También sufrió marchas y contramarchas el camino hacia la televisión digital, lo que puede haber dañado la credibilidad del proceso de asignación de nuevos canales. Este puede ser uno de los factores que haya afectado a la poca productividad de esta política. También ha faltado información básica a la sociedad: la mayoría de los uruguayos ignora que, desde 2014, puede ver televisión digital gratuita y no sabe cómo acceder a ella.
Una dificultad inicial del primer gobierno de izquierda fue la falta de una institucionalidad adecuada para el diseño de políticas. En 2005 se creó la Dirección Nacional de Telecomunicaciones en el Ministerio de Industria, pero hasta 2008, y casi sin personal, no comenzó a funcionar. En 2010 se la fortaleció y tomó un rol muy activo, pero desde 2015 nuevamente cuenta con menos recursos y los mecanismos de participación social existentes quedaron desactivados a la espera de la implementación de los previstos en la LSCA, entrando en una suerte de parálisis regulatoria.
Balances
En síntesis: se abrió espacio a nuevos jugadores -públicos, comunitarios, independientes-, pero no tanto ni con la fuerza suficiente como para generar un nuevo equilibrio en el sistema mediático.
Parte del problema está en esos mismos jugadores, pero también ha faltado un rumbo claro y firme en las políticas públicas. Se impulsaron nuevas reglas de juego, pero tampoco con la claridad y la firmeza suficientes como para alterar aspectos hasta ahora claves como la concentración, tema en el que incluso hubiera sido posible hacer mucho más aplicando a fondo normas ya existentes.
La Coalición por una Comunicación Democrática, que articula un conjunto de actores sociales y académicos, ha jugado un papel clave en el mantenimiento del impulso reformista, pero el tema no ha ocupado nunca un lugar central en la agenda pública ni política (y rara vez en la mediática). Para la mayoría de la población el sistema de medios existente sigue siendo el único posible y sus cambios son, en todo caso, producto de las innovaciones tecnológicas que trae el mercado.

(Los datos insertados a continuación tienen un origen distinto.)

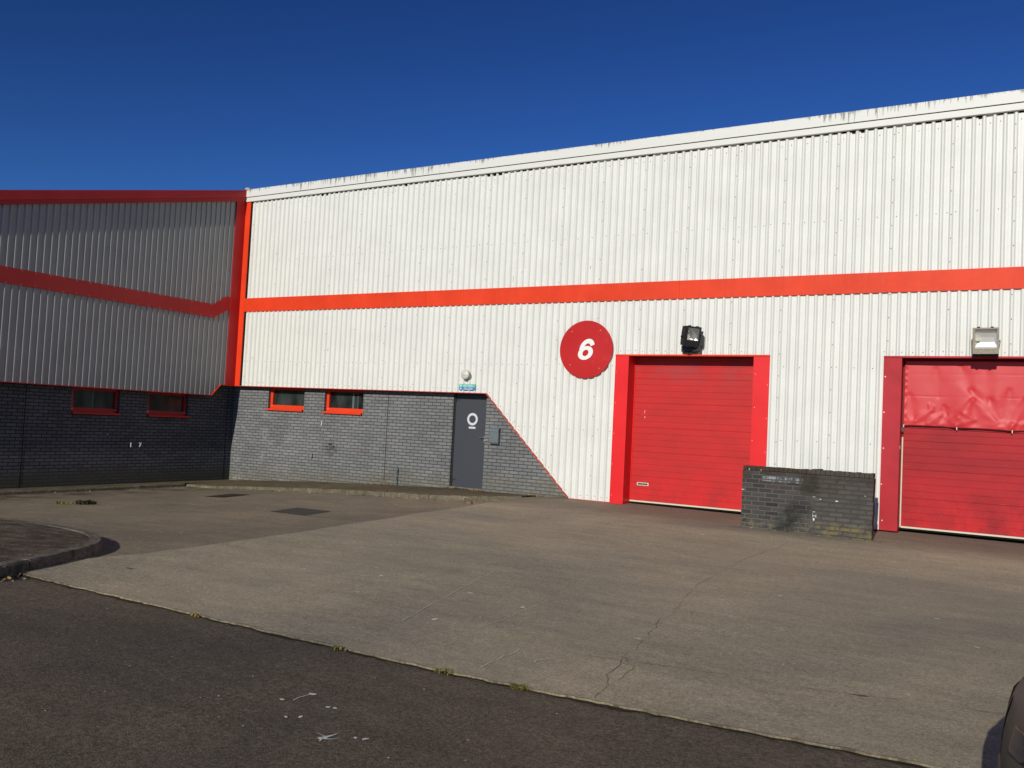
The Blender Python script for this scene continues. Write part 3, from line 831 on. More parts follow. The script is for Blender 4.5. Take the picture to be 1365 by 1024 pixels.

En este ‘avanzar frenando’ del proceso reformista, sin duda han pesado las presiones de los medios concentrados y el temor de los sucesivos gobiernos de izquierda a enemistarse con ellos y pagar las consecuencias políticas y electorales del caso. Hay quienes prefieren entonces un pacto no explícito con los medios concentrados nacionales, por ejemplo con regulaciones proteccionistas, frente a los gigantes transnacionales y/o publicidad oficial a cambio de cierta paz mediática. Otros apuestan más bien por el fin de los medios tradicionales y la democratización audiovisual a través de Internet, sobre la espalda de la empresa estatal de telecomunicaciones (que al mismo tiempo realiza acuerdos comerciales con Netflix…). No son necesariamente estrategias contradictorias, pero al no explicitarse ni discutirse públicamente, han provocado un avance vacilante de la reforma, más que su eventual reorientación con ritmo firme.
Son muchos los paralelismos -y también las diferencias- con otros procesos reformistas de la región, como el de Argentina o Ecuador. También con los casos en que las reformas se bloquearon casi desde el comienzo, como en Brasil, quizás el ejemplo más dramático de cómo el temor a enemistarse con los grandes medios puede alentarlos a convertirse en un enemigo mucho más temible de lo imaginado.
Esta década larga de procesos reformistas en América Latina ha sido rica en avances y fracasos. Espero que sepamos aprender de ellos para reimpulsarla en un mundo que sigue necesitándola igual o más que antes, aunque seguramente ya sea otra reforma.